* WRITTEN PROBLEM:
Reproduce the listing below exactly, minus its pictures.

* RECORDED DATA:
-- START --

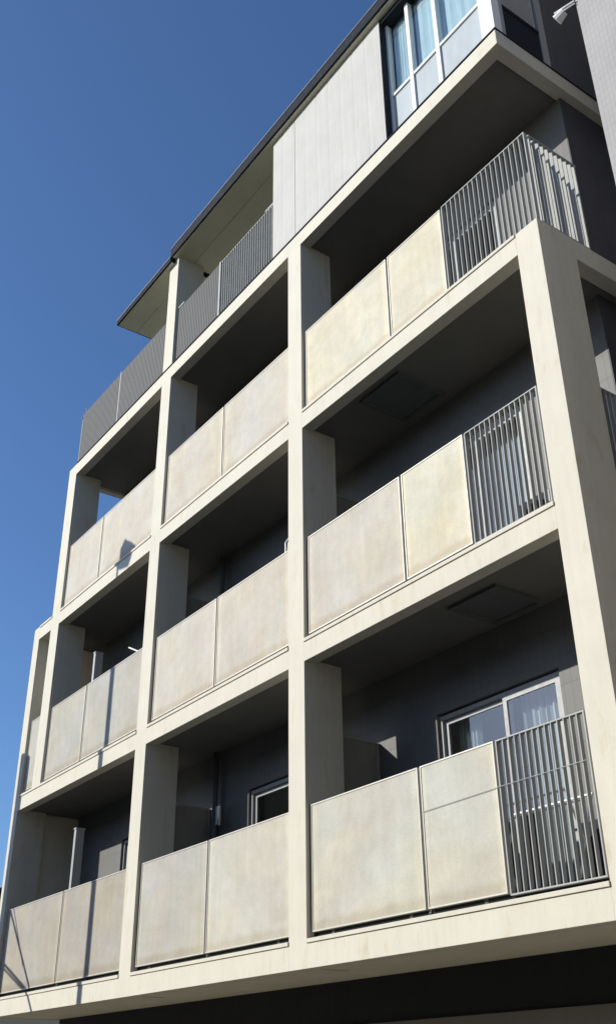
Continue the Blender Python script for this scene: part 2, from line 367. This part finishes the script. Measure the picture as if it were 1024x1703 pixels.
# side railings along the right flank (bars turned across)
def side_rail(x, y0, y1, z0, z1, n):
    r = MB().box(x-0.02, x+0.02, y0, y1, z1-0.012, z1).box(x-0.02, x+0.02, y0, y1, z0, z0+0.012)
    r.box(x-0.022, x+0.022, y0, y0+0.012, z0+0.012, z1-0.012).box(x-0.022, x+0.022, y1-0.012, y1, z0+0.012, z1-0.012)
    r = r.build('side_railing', 'steel', bld); first = None
    for i in range(n):
        y = y0+(y1-y0)*(i+1)/(n+1)
        if first is None: first = B(-0.02, 0.02, -0.0045, 0.0045, z0+0.012, z1-0.012).build('bar', 'steel', r, (x, y, 0))
        else: dup(first, r, (x, y, 0))
side_rail(3.83, 0.115, 0.80, 6.035, 7.235, 9)
B(3.60, 3.85, 0.80, 0.815, 7.2, 7.235).build('rail_return', 'steel', bld)
side_rail(3.83, 0.53, 1.08, 3.045, 4.245, 7)
side_rail(3.83, 0.53, 1.08, 0.045, 1.245, 7)

# ---- top storey
z5 = 8.972
# slate screens of the roof terrace
for a, b in ((-7.31, -5.71), (-5.68, -3.935), (-3.565, -2.26)):
    mb = MB().box(a, b, 0.062, 0.075, 9.03, 10.13)
    scr = mb.build('screen', 'slate', bld); n = round((b-a)/0.055); f0 = None
    for i in range(n):
        x = a+(b-a)*(i+0.5)/n
        if f0 is None: f0 = B(-0.021, 0.021, 0, 0.012, 9.035, 10.125).build('slat', 'slate', scr, (x, 0.049, 0))
        else: dup(f0, scr, (x, 0.049, 0))
for x in (-5.695, -2.2475): B(x-0.012, x+0.012, 0.045, 0.10, 8.99, 10.15).build('post', 'alu', bld)
MB().box(-3.60, -3.38, 0.04, 0.11, 10.135, 10.16).build('handrail', 'alu', bld)
MB().box(-0.95, -0.70, 0.04, 0.11, 10.135, 10.16).build('handrail', 'alu', bld)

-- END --

* WORKED SOLUTION:
Continue the Blender Python script for this scene: part 2, from line 367. This part finishes the script. Measure the picture as if it were 1024x1703 pixels.
# side railings along the right flank (bars turned across)
def side_rail(x, y0, y1, z0, z1, n):
    r = MB().box(x-0.02, x+0.02, y0, y1, z1-0.012, z1).box(x-0.02, x+0.02, y0, y1, z0, z0+0.012)
    r.box(x-0.022, x+0.022, y0, y0+0.012, z0+0.012, z1-0.012).box(x-0.022, x+0.022, y1-0.012, y1, z0+0.012, z1-0.012)
    r = r.build('side_railing', 'steel', bld); first = None
    for i in range(n):
        y = y0+(y1-y0)*(i+1)/(n+1)
        if first is None: first = B(-0.02, 0.02, -0.0045, 0.0045, z0+0.012, z1-0.012).build('bar', 'steel', r, (x, y, 0))
        else: dup(first, r, (x, y, 0))
side_rail(3.83, 0.115, 0.80, 6.035, 7.235, 9)
B(3.60, 3.85, 0.80, 0.815, 7.2, 7.235).build('rail_return', 'steel', bld)
side_rail(3.83, 0.53, 1.08, 3.045, 4.245, 7)
side_rail(3.83, 0.53, 1.08, 0.045, 1.245, 7)

# ---- top storey
z5 = 8.972
# slate screens of the roof terrace
for a, b in ((-7.31, -5.71), (-5.68, -3.935), (-3.565, -2.26)):
    mb = MB().box(a, b, 0.062, 0.075, 9.03, 10.13)
    scr = mb.build('screen', 'slate', bld); n = round((b-a)/0.055); f0 = None
    for i in range(n):
        x = a+(b-a)*(i+0.5)/n
        if f0 is None: f0 = B(-0.021, 0.021, 0, 0.012, 9.035, 10.125).build('slat', 'slate', scr, (x, 0.049, 0))
        else: dup(f0, scr, (x, 0.049, 0))
for x in (-5.695, -2.2475): B(x-0.012, x+0.012, 0.045, 0.10, 8.99, 10.15).build('post', 'alu', bld)
MB().box(-3.60, -3.38, 0.04, 0.11, 10.135, 10.16).build('handrail', 'alu', bld)
MB().box(-0.95, -0.70, 0.04, 0.11, 10.135, 10.16).build('handrail', 'alu', bld)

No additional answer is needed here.